### Problem
Will you transcribe the entries that follow, exactly and in full?

### Supplied material

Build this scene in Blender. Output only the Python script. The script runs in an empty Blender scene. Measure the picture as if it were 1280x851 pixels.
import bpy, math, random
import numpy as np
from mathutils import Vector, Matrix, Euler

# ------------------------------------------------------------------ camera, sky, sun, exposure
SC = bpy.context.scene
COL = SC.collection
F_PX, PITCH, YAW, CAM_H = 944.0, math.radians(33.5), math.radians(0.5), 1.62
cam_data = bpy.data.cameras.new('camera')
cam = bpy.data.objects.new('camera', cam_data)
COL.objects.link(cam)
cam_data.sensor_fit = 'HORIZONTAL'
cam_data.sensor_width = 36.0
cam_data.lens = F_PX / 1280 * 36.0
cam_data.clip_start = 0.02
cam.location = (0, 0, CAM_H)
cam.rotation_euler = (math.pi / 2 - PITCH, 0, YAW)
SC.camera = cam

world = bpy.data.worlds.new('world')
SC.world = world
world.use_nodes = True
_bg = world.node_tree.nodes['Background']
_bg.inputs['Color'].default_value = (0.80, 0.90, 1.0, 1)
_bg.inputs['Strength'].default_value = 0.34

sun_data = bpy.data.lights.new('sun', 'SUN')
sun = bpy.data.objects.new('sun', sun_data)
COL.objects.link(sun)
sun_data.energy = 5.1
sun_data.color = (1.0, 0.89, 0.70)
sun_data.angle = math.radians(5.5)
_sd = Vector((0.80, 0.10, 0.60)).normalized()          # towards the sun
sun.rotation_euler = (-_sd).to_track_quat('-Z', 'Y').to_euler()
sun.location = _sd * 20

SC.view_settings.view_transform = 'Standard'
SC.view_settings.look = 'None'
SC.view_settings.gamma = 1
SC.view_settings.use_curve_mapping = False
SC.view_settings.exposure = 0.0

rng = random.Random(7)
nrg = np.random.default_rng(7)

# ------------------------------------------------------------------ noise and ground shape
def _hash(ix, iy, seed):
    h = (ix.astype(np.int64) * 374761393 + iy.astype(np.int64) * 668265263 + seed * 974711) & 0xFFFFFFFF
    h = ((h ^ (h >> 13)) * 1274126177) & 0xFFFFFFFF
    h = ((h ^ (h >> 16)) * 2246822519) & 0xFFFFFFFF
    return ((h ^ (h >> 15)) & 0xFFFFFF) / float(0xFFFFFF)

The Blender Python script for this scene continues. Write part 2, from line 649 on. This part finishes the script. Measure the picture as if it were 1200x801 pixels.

### Answer to this problem
Build this scene in Blender. Output only the Python script. The script runs in an empty Blender scene. Measure the picture as if it were 1280x851 pixels.
import bpy, math, random
import numpy as np
from mathutils import Vector, Matrix, Euler

# ------------------------------------------------------------------ camera, sky, sun, exposure
SC = bpy.context.scene
COL = SC.collection
F_PX, PITCH, YAW, CAM_H = 944.0, math.radians(33.5), math.radians(0.5), 1.62
cam_data = bpy.data.cameras.new('camera')
cam = bpy.data.objects.new('camera', cam_data)
COL.objects.link(cam)
cam_data.sensor_fit = 'HORIZONTAL'
cam_data.sensor_width = 36.0
cam_data.lens = F_PX / 1280 * 36.0
cam_data.clip_start = 0.02
cam.location = (0, 0, CAM_H)
cam.rotation_euler = (math.pi / 2 - PITCH, 0, YAW)
SC.camera = cam

world = bpy.data.worlds.new('world')
SC.world = world
world.use_nodes = True
_bg = world.node_tree.nodes['Background']
_bg.inputs['Color'].default_value = (0.80, 0.90, 1.0, 1)
_bg.inputs['Strength'].default_value = 0.34

sun_data = bpy.data.lights.new('sun', 'SUN')
sun = bpy.data.objects.new('sun', sun_data)
COL.objects.link(sun)
sun_data.energy = 5.1
sun_data.color = (1.0, 0.89, 0.70)
sun_data.angle = math.radians(5.5)
_sd = Vector((0.80, 0.10, 0.60)).normalized()          # towards the sun
sun.rotation_euler = (-_sd).to_track_quat('-Z', 'Y').to_euler()
sun.location = _sd * 20

SC.view_settings.view_transform = 'Standard'
SC.view_settings.look = 'None'
SC.view_settings.gamma = 1
SC.view_settings.use_curve_mapping = False
SC.view_settings.exposure = 0.0

rng = random.Random(7)
nrg = np.random.default_rng(7)

# ------------------------------------------------------------------ noise and ground shape
def _hash(ix, iy, seed):
    h = (ix.astype(np.int64) * 374761393 + iy.astype(np.int64) * 668265263 + seed * 974711) & 0xFFFFFFFF
    h = ((h ^ (h >> 13)) * 1274126177) & 0xFFFFFFFF
    h = ((h ^ (h >> 16)) * 2246822519) & 0xFFFFFFFF
    return ((h ^ (h >> 15)) & 0xFFFFFF) / float(0xFFFFFF)

The Blender Python script for this scene continues. Write part 2, from line 649 on. This part finishes the script. Measure the picture as if it were 1200x801 pixels.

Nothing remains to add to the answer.